The fact is that Lincoln was no enthusiastic advocate of emancipation. To be sure, he personally hated slavery, but as president, he was sworn to uphold the Constitution, which clearly protected slavery in the slave states. More immediately, Lincoln feared that universally declaring the slaves free would propel the four slaveholding border states into the Confederate fold. For many Northerners, the moral basis of the Civil War was the issue of emancipation. But Lincoln moved cautiously.

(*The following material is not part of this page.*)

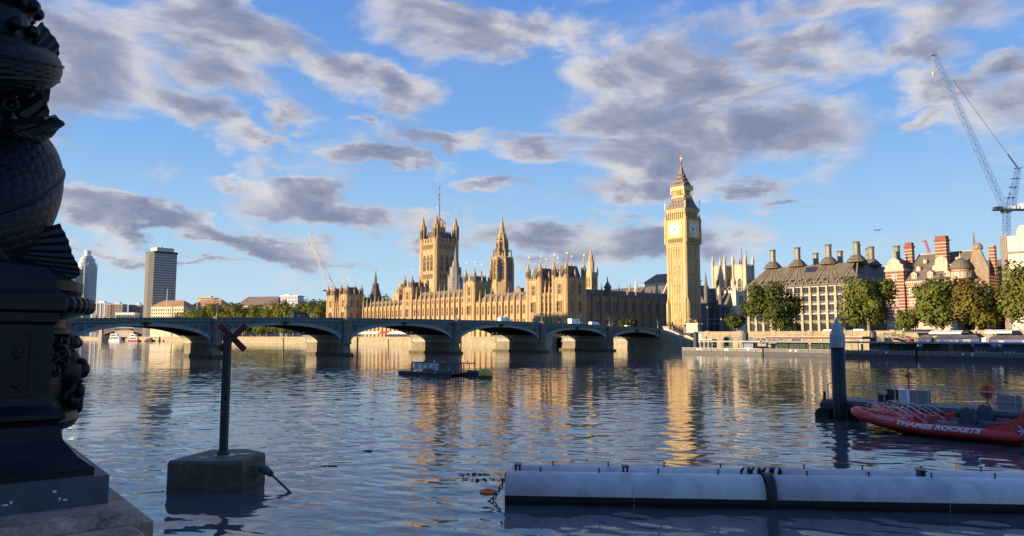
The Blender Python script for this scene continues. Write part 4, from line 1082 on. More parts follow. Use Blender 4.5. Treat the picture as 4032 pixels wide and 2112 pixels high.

In August 1861, Lincoln prevailed on Congress to declare slaves in the rebellious states “contraband” property. As such, slaves could be seized by the federal government, which could then refuse to return them. In March 1862, Congress passed a law forbidding army officers from returning fugitive slaves. In July 1862, Congress passed legislation freeing slaves confiscated from owners “engaged in rebellion.” In addition, a militia act authorized the president to use freed slaves in the army. With these acts, Lincoln’s government edged closer to emancipation.
Secretary of State William H. Seward warned that a proclamation of emancipation would ring hollow down the depressingly long corridor of Union defeats. It was not until Antietam, a Union victory—albeit a costly one—that Lincoln felt confident in issuing the preliminary proclamation on September 23, 1862. This document did not free the slaves, but rather, warned slave owners living in states “still in rebellion on January 1, 1863” that their slaves would be declared “forever free.” When that deadline came and passed, Lincoln issued the “final” Emancipation Proclamation-which set free only those slaves in areas of the Confederacy that were not under the control of the Union army (areas under Union control were no longer, technically, in rebellion); slaves in the border states were not liberated.
Timid, even disappointing as the Emancipation Proclamation may seem from our perspective, it served to galvanize the North by explicitly and officially elevating the war to a higher moral plane: slavery was now the central issue of the great Civil War.